Missy Raines – Ides of March

As a songwriter, I’ve been curious about the origins of a somber tune Missy Raines wrote called Ides of March since I first heard it in 2008. So with March 15 approaching, I decided to ask.

Missy was a few weeks shy of her 21st birthday when her dad, Bob, died unexpectedly on March 14, 1984. It took another 21 years before she reached the point where she could address the staggering loss in a song.

Over lunch in Charlottesville, Va. – coincidentally where she lived at the time of her father’s death, Missy recalled the day in 2005 when Ides of March came pouring out:

“I went into a room, turned on a tape recorder and I just played.

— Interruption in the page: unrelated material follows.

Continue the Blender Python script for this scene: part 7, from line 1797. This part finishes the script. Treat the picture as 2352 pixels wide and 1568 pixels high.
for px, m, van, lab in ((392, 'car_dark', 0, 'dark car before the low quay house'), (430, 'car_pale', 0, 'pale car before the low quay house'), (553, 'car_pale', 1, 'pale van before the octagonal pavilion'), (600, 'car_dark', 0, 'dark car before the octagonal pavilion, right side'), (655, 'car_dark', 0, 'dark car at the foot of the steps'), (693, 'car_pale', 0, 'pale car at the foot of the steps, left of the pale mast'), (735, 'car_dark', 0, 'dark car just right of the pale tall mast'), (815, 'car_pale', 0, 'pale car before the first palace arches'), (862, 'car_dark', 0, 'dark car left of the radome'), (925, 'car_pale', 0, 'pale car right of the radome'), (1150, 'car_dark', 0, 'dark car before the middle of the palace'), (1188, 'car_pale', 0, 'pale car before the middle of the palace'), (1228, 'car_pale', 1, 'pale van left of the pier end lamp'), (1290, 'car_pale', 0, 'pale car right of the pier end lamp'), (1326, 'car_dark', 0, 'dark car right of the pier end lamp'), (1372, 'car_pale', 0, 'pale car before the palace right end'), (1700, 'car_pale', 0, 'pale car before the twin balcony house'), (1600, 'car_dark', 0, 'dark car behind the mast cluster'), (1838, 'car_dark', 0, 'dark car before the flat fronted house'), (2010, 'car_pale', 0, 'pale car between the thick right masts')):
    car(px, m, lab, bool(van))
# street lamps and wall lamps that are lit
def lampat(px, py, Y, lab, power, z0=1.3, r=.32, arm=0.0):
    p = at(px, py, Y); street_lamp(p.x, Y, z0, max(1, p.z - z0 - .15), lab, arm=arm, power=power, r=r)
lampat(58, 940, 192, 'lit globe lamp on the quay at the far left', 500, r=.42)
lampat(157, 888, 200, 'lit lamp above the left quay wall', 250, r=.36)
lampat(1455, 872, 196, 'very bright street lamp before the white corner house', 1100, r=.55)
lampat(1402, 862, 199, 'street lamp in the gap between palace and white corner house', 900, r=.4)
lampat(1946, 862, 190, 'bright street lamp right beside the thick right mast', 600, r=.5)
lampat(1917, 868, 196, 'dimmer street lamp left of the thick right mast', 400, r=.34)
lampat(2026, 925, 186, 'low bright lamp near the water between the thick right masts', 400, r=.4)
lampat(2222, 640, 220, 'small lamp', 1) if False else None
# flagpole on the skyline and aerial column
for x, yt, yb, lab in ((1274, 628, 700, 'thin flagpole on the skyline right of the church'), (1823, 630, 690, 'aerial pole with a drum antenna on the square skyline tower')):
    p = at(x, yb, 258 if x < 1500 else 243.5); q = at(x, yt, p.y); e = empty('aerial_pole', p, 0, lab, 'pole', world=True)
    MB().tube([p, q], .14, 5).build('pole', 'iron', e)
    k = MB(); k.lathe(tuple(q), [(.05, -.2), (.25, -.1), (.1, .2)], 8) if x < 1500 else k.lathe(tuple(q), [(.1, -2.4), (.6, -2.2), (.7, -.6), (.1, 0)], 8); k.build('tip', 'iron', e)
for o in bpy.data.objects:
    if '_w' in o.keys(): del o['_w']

Something happened and I actually started to cry. I just kept playing while I cried. The rest of the world went away. When I stopped and played it back, I had the song.”

Even before I heard the story, I was drawn by the song’s spare, haunting melody. The first time I heard it, at a concert in Westminster, Md., Missy was accompanied by Chris Sexton on cello and Mark Delaney, who had set aside his banjo for a piano. I can still hear that performance in my head three years later. Missy, too, remembers. “It was really special to me,” she said.

The song contains three distinct parts, the first representing “the anguish of the loss” and the second about “the beauty of what I missed.” The third part is notably brighter. “To me,” she said, “it resolves into that place of hope.”

So how does she perform a song written from such a raw, emotional event without becoming emotional herself? Most times, she gets by because the song takes her to a place she wants to be. But two years ago, by coincidence, her agent booked a March 14 show near where she grew up in West Virginia. With some of her father’s relatives in the audience, “I had to fight back the tears” while playing the song.

After another show, the full circle nature of the song that grew out of the pain of losing her father took on a new dimension. A husband and wife, hearing the same hope in the song that Missy did when she wrote it, told her they decided after the first time they heard it to play the song in the delivery room when their child was born.

Today, Missy not only uses the song to take her “to a place I like going.” She also uses it to audition potential musicians for her band, The New Hip. It’s a test to see how they handle space. Do they honor that space, or do they rush in with a flood of notes. “If they don’t get it, then I don’t want to play music with them. I don’t want someone playing all these hot licks.”

Twenty-seven years after Bob Raines died, Missy continues to honor him, and not just by playing the Ides of March. She still plays the same Kay bass he bought for himself but turned over to her as a young girl.